Pour un début de Carême

 

Pour un début de Carême…

Evangile, Matthieu 4, 1-11 (dimanche 13 mars 2011)

Cet extrait de l’Evangile est assez particulier. Dans presque tous les extraits des Evangiles, il y a un geste, une parole, une attitude de Salut. Soit Jésus sauve d’une façon ou d’une autre les personnes, soit il est l’objet de la grâce active de Dieu. Ici, dans les tentations au désert, ce n’est pas le cas. Comme nous, il est confronté au Mal, comme nous, il doit résister, lutter.
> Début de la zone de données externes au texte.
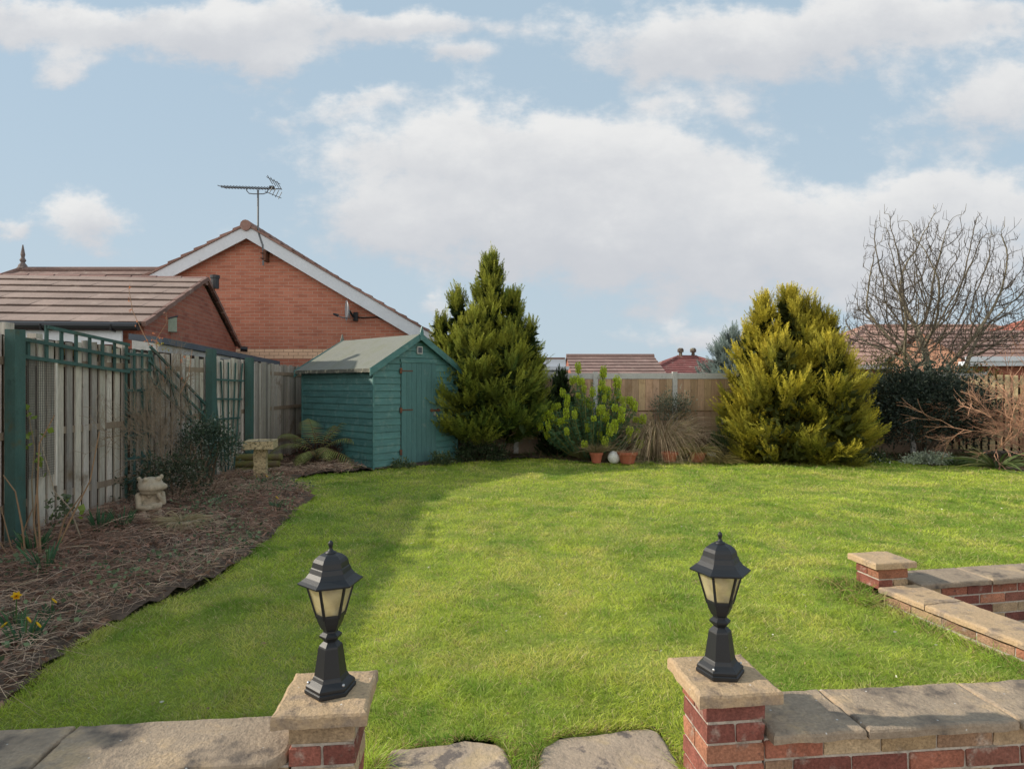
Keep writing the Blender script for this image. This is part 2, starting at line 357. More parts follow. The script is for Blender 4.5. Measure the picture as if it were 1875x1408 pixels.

Cela peut être vu comme extrêmement réconfortant que le Fils de Dieu lui-même, l’envoyé du Père, ne se mette pas au dessus des contingences humaines et du scandale du mal que nous connaissons tous. Dieu prend en compte notre humanité. Et dans ce dialogue avec Satan, Jésus nous montre des attitudes que nous pouvons suivre, pour déjouer les pièges du Malin, ne pas en être dupe. Il n’y a pas encore de geste qui sauve… cela viendra progressivement, comme si tout le temps du Carême était une large prise de conscience du mal à l’œuvre dans nos vies pour arriver à ce constat : par la croix et la Résurrection de Jésus, Dieu nous sauve du Mal, il nous libère, mais nos vies demeurent dans ces contradictions !

La première tentation porte sur le pain : transformer des pierres en pain. C’est la tentation de satisfaire tous nos désirs de biens matériels. Mais pour cela quelles priorités donnons-nous ? Celle de nous servir dans le superflu ou celle d’un partage équitable ? Certes, nous voudrions nourrir tous les habitants de la terre, nos frères en humanité. Mais comment nous y prenons-nous pour réguler cette juste aspiration ? En 2011, nous savons que la création peut satisfaire tous les besoins de l’humanité, en eau et en nourriture, mais nous n’y parvenons pas, à cause de nos choix qui ne son pas toujours justes ou pertinents. Notre soif de biens de consommation se fait au détriment du pain et du sens de la vie pour l’humanité entière. Il n’est jamais trop tard de renverser la situation si nous vivons éclairés par la parole de Dieu. 

La deuxième tentation du Christ porte sur notre désir d’être des « surhommes ». Jouer parfois aux apprentis sorciers pour transformer le monde et en oublier les limites et contingences. Malheureusement depuis le vendredi 11 mars avec le tremblement de terre et sunami au Japon et les conséquences nucléaires qu’il provoque, nous sommes remis devant cette question : l’homme peut-il sans borne toujours défier la nature, la création ? Prendre des risques pour transformer la création pour vivre mieux, oui, mais en acceptant des contraintes et de ne pas mettre son Salut dans les biens toute-puissance… Accepter avec humilité nos limites et ne pas prendre des risques aux conséquences terribles pour l’humanité. Là encore, Dieu nous invite à l’humilité et au réalisme dans nos projets de transformation de la Création.

La troisième tentation est sur l’exercice du pouvoir. Comment commander en dictateur sur des peuples petits ou grands, sans provoquer humiliation, colère et rejet ? C’est le sens de cette interpellation, c’est le sens des évènements depuis le début de l’année 2011 en Afrique du Nord. Rejet de ceux qui se font adorer et craindre, à la place de Dieu, à leur profit et au profit de quelques uns. Cela est insupportable et la parole de Dieu nous remet devant nos responsabilités pour vivre ensemble de façon harmonieuse et juste. Attention à ceux qui ne veulent pas respecter les droits de chacun, et des plus faibles.

L’Evangile sur aucun de ces trois points ne nous donne de solution miracle, le mal et le Malin sont toujours à l’œuvre pour nous solliciter. Il nous met en garde pour que nous puissions assumer notre humanité sous le regard de Dieu créateur et sauveur, dans une vraie liberté et une vrai responsabilité.